Now we pray, not because we’re told to, but because we want to, in the middle of a dark night that has revealed the Son within us.

Jesus,

I want to be the kind of woman who can watch every dream go down in flames and still yearn to be intimately involved in kingdom living, intimately involved with my Father the King, and still be willing to take another risk just because it delights Him for me to do so.  As Kari Jobe sings, “The more I seek You, the more I find You. The more I find You, the more I know You. I want to sit at Your feet, drink from the cup in Your hands, lay back against You and breathe, feel Your heart beat. This love is so deep, it’s more than I can stand, I melt at Your felt, it’s overwhelming.”

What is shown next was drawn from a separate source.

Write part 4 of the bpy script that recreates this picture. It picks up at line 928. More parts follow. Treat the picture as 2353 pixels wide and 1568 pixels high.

My Lord and Savior, I ask that you align my will with Your own, and that Your will be done in my life. I ask to be Your hands and feet, and a vessel of Your Spirit and Love. Where You go I’ll go, where You lead I’ll follow. The center of Your will is the most peaceful place in existence and it is where I choose to forever reside. I will make mistakes, and I will come across foreign paths to stumble down, but I am gratefully assured that You will always be right there, offering me Your hand, leading me back home.